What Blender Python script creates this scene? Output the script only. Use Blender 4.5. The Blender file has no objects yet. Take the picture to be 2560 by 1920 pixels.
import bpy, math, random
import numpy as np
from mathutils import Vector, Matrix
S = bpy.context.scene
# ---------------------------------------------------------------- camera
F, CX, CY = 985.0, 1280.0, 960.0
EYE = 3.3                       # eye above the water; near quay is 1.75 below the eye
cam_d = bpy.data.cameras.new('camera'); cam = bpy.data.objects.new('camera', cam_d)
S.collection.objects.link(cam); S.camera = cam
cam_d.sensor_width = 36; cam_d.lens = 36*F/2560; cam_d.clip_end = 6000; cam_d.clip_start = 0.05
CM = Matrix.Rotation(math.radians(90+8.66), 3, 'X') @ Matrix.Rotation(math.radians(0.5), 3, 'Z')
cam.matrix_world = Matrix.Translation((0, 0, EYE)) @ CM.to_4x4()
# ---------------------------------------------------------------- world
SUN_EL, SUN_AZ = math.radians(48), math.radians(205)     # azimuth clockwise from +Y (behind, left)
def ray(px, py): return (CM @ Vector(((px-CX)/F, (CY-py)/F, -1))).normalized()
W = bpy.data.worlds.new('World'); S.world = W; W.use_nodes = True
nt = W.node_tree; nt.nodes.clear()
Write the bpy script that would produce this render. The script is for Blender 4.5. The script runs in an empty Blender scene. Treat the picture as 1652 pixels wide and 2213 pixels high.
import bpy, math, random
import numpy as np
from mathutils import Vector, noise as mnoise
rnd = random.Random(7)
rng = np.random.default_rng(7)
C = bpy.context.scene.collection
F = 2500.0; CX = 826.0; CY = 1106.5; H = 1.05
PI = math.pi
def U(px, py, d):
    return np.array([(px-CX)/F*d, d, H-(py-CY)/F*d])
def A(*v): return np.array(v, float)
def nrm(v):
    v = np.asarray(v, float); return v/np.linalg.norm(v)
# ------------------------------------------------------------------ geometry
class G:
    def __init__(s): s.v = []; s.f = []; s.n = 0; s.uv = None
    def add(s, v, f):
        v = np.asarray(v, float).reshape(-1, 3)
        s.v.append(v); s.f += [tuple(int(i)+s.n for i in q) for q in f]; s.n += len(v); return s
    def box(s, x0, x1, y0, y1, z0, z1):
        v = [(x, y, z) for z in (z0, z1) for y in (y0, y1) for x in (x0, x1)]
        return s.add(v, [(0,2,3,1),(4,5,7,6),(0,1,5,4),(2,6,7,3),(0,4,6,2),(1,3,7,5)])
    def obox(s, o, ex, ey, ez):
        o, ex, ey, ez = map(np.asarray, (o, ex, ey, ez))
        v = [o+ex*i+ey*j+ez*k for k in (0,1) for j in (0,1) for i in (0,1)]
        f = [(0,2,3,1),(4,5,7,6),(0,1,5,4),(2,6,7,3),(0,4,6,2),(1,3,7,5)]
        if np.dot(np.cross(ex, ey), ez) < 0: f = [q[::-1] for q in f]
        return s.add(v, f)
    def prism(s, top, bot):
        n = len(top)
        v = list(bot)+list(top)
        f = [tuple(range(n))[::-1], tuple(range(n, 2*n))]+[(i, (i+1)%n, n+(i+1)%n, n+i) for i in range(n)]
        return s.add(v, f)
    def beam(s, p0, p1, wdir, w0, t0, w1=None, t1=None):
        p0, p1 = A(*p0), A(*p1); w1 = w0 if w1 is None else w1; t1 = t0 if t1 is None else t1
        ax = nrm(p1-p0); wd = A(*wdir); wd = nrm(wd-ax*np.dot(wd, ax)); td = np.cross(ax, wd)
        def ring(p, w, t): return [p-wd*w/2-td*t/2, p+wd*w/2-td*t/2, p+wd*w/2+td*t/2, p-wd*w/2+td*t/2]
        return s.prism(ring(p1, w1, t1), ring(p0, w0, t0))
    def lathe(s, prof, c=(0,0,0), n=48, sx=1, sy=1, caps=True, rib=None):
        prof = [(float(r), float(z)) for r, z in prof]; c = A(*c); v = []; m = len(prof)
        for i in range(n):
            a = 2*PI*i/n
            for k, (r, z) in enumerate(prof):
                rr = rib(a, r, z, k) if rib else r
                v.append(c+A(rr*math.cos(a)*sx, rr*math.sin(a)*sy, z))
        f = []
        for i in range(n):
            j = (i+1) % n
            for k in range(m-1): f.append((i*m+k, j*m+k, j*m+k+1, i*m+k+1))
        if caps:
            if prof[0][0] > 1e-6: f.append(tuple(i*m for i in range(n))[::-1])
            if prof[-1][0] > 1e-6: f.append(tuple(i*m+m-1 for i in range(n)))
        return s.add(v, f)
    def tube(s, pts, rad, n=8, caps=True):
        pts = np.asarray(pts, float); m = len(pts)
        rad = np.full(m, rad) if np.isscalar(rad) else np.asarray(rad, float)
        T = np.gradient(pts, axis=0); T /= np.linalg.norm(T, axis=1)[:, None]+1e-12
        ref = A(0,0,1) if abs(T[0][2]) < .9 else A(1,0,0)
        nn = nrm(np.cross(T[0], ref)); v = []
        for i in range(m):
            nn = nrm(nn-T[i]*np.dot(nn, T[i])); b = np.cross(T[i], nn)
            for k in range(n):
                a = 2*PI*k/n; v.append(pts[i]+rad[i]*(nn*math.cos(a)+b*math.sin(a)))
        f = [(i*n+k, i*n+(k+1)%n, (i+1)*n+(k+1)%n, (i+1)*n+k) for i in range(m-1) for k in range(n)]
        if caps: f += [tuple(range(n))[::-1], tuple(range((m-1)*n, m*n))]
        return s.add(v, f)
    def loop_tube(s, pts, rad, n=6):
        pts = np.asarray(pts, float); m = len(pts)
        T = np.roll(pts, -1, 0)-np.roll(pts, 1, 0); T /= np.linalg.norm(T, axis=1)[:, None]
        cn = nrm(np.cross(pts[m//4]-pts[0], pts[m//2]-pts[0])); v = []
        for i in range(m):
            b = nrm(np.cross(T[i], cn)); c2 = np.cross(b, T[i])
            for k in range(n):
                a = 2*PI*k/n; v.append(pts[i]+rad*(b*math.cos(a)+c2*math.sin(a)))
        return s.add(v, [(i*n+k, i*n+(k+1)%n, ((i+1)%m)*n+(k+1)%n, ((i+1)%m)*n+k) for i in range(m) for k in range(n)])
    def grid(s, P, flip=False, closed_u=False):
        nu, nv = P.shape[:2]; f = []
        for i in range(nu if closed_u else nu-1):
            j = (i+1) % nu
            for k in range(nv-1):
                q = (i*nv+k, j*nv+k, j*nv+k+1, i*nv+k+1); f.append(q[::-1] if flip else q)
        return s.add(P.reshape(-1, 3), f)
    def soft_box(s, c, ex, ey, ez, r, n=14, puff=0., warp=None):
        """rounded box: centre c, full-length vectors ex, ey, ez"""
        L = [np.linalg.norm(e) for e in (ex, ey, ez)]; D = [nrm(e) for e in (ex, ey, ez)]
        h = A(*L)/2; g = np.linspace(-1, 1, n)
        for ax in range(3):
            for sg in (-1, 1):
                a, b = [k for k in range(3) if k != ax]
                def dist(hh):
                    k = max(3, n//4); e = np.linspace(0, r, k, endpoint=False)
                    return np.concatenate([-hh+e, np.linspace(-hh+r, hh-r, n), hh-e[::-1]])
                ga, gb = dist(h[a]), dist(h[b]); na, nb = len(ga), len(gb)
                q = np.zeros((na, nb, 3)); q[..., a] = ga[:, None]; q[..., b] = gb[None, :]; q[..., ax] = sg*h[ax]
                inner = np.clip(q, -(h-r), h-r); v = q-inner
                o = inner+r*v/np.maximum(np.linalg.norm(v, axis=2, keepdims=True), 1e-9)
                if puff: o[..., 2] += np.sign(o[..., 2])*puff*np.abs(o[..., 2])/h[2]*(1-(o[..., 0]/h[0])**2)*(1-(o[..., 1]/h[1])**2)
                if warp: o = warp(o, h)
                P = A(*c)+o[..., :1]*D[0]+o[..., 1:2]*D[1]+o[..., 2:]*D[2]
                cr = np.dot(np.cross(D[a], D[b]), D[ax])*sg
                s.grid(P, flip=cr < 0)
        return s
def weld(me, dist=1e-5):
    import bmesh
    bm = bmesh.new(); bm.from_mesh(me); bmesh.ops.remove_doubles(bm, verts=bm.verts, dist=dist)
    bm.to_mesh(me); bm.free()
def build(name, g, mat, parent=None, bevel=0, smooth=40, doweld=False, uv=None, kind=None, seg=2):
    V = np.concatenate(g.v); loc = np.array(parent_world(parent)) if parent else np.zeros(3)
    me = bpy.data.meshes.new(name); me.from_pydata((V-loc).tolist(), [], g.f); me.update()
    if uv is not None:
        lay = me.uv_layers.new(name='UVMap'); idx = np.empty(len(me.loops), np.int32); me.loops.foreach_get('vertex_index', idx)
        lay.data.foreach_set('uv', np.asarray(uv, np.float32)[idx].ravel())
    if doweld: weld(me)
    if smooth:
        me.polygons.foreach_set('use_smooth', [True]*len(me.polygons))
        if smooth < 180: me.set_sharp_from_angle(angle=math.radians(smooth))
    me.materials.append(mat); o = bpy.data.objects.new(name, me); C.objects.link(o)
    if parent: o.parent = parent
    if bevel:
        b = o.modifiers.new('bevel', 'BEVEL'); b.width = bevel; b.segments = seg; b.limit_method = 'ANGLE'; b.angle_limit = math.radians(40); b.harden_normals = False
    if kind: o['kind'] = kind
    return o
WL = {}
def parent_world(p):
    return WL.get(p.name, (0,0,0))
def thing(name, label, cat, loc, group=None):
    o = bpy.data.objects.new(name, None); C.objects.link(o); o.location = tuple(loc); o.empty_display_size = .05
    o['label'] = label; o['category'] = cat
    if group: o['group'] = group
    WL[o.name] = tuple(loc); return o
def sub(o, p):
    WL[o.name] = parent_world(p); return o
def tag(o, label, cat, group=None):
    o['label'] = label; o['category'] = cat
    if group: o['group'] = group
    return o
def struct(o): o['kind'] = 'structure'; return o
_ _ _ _
From the very first line of the data through the line with "nt = W.node_tree; nt.nodes.clear()" in it, please reproduce each line exactly and output nothing more.

* **FINISHED TASK**
What Blender Python script creates this scene? Output the script only. Use Blender 4.5. The Blender file has no objects yet. Take the picture to be 2560 by 1920 pixels.
import bpy, math, random
import numpy as np
from mathutils import Vector, Matrix
S = bpy.context.scene
# ---------------------------------------------------------------- camera
F, CX, CY = 985.0, 1280.0, 960.0
EYE = 3.3                       # eye above the water; near quay is 1.75 below the eye
cam_d = bpy.data.cameras.new('camera'); cam = bpy.data.objects.new('camera', cam_d)
S.collection.objects.link(cam); S.camera = cam
cam_d.sensor_width = 36; cam_d.lens = 36*F/2560; cam_d.clip_end = 6000; cam_d.clip_start = 0.05
CM = Matrix.Rotation(math.radians(90+8.66), 3, 'X') @ Matrix.Rotation(math.radians(0.5), 3, 'Z')
cam.matrix_world = Matrix.Translation((0, 0, EYE)) @ CM.to_4x4()
# ---------------------------------------------------------------- world
SUN_EL, SUN_AZ = math.radians(48), math.radians(205)     # azimuth clockwise from +Y (behind, left)
def ray(px, py): return (CM @ Vector(((px-CX)/F, (CY-py)/F, -1))).normalized()
W = bpy.data.worlds.new('World'); S.world = W; W.use_nodes = True
nt = W.node_tree; nt.nodes.clear()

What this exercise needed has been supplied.